(Given material)
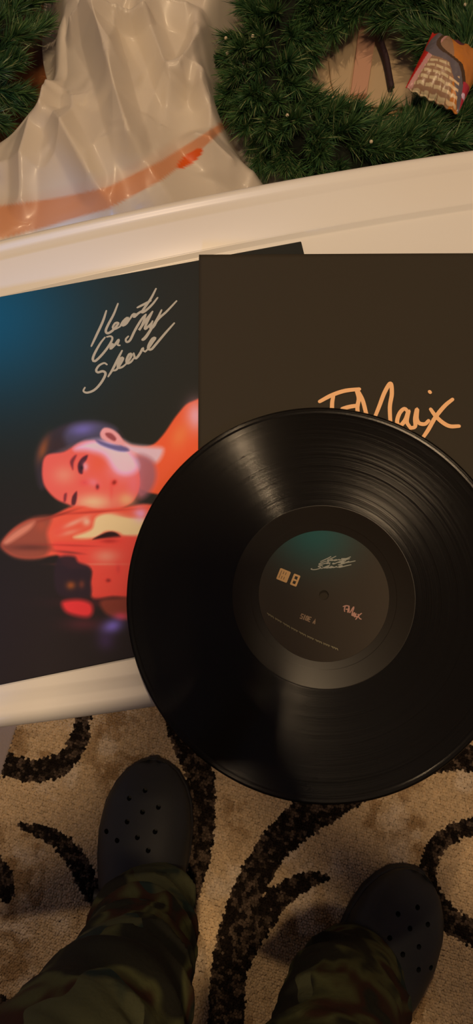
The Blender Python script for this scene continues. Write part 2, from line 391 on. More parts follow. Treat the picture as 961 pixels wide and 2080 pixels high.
# face lying on its side
put(soft([(95, 925), (130, 918), (165, 898), (200, 895), (240, 905), (270, 930), (283, 965), (278, 1005), (255, 1028), (215, 1040), (170, 1036), (140, 1025), (112, 1012), (90, 985), (86, 950)], 6), (226, 82, 66), 1)
put(soft([(152, 912), (180, 896), (225, 895), (262, 915), (280, 945), (268, 962), (240, 958), (212, 930), (180, 915)], 16), (188, 172, 196), 0.95)
put(blob(250, 945, 26, 24), (196, 158, 182), 0.7); put(blob(130, 965, 22, 18), (246, 132, 98), 0.6)
put(blob(200, 940, 18, 20), (232, 78, 52), 0.8); put(blob(190, 1020, 36, 16), (250, 170, 120), 0.8); put(blob(258, 1015, 18, 14), (250, 150, 96), 0.8)
put(blob(272, 985, 14, 26), (232, 100, 110), 0.5)
# ear
put(soft([(204, 878), (212, 869), (228, 872), (244, 885), (250, 902), (236, 903), (214, 895), (205, 888)], 4), (206, 134, 126), 1)
put(soft([(214, 880), (226, 880), (236, 890), (232, 896), (218, 888)], 4), (120, 52, 52), 0.9)
put(soft([(195, 893), (225, 902), (255, 908), (262, 916), (240, 916), (205, 904)], 5), (72, 66, 100), 0.85)
# brow, eyes, nose, mouth (a plain, made-up face)
dk = (78, 30, 38)
put(soft([(146, 952), (142, 938), (150, 926), (156, 925), (150, 940), (149, 954)], 5), dk, 0.8)
put(soft([(160, 960), (158, 944), (166, 930), (178, 924), (176, 934), (168, 946), (168, 962)], 4), (52, 24, 36), 0.9)
put(blob(173, 948, 6, 8), (206, 150, 160), 0.7); put(blob(166, 950, 4, 6), (28, 16, 24), 0.9)
put(soft([(129, 1018), (130, 1004), (136, 1002), (134, 1018)], 4), dk, 0.75); put(soft([(145, 1024), (147, 1008), (156, 998), (156, 1014), (152, 1026)], 4), (48, 20, 28), 0.85)
put(blob(172, 980, 10, 6), (170, 60, 60), 0.6); put(blob(190, 980, 12, 8, 20), (205, 110, 118), 0.6); put(blob(198, 989, 4, 6), (86, 26, 32), 0.9)
put(blob(232, 980, 5, 6, 40), (118, 26, 20), 0.9); put(blob(226, 998, 4, 20), (190, 58, 50), 0.35)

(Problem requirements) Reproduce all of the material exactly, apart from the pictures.

(Exercise result)
The Blender Python script for this scene continues. Write part 2, from line 391 on. More parts follow. Treat the picture as 961 pixels wide and 2080 pixels high.
# face lying on its side
put(soft([(95, 925), (130, 918), (165, 898), (200, 895), (240, 905), (270, 930), (283, 965), (278, 1005), (255, 1028), (215, 1040), (170, 1036), (140, 1025), (112, 1012), (90, 985), (86, 950)], 6), (226, 82, 66), 1)
put(soft([(152, 912), (180, 896), (225, 895), (262, 915), (280, 945), (268, 962), (240, 958), (212, 930), (180, 915)], 16), (188, 172, 196), 0.95)
put(blob(250, 945, 26, 24), (196, 158, 182), 0.7); put(blob(130, 965, 22, 18), (246, 132, 98), 0.6)
put(blob(200, 940, 18, 20), (232, 78, 52), 0.8); put(blob(190, 1020, 36, 16), (250, 170, 120), 0.8); put(blob(258, 1015, 18, 14), (250, 150, 96), 0.8)
put(blob(272, 985, 14, 26), (232, 100, 110), 0.5)
# ear
put(soft([(204, 878), (212, 869), (228, 872), (244, 885), (250, 902), (236, 903), (214, 895), (205, 888)], 4), (206, 134, 126), 1)
put(soft([(214, 880), (226, 880), (236, 890), (232, 896), (218, 888)], 4), (120, 52, 52), 0.9)
put(soft([(195, 893), (225, 902), (255, 908), (262, 916), (240, 916), (205, 904)], 5), (72, 66, 100), 0.85)
# brow, eyes, nose, mouth (a plain, made-up face)
dk = (78, 30, 38)
put(soft([(146, 952), (142, 938), (150, 926), (156, 925), (150, 940), (149, 954)], 5), dk, 0.8)
put(soft([(160, 960), (158, 944), (166, 930), (178, 924), (176, 934), (168, 946), (168, 962)], 4), (52, 24, 36), 0.9)
put(blob(173, 948, 6, 8), (206, 150, 160), 0.7); put(blob(166, 950, 4, 6), (28, 16, 24), 0.9)
put(soft([(129, 1018), (130, 1004), (136, 1002), (134, 1018)], 4), dk, 0.75); put(soft([(145, 1024), (147, 1008), (156, 998), (156, 1014), (152, 1026)], 4), (48, 20, 28), 0.85)
put(blob(172, 980, 10, 6), (170, 60, 60), 0.6); put(blob(190, 980, 12, 8, 20), (205, 110, 118), 0.6); put(blob(198, 989, 4, 6), (86, 26, 32), 0.9)
put(blob(232, 980, 5, 6, 40), (118, 26, 20), 0.9); put(blob(226, 998, 4, 20), (190, 58, 50), 0.35)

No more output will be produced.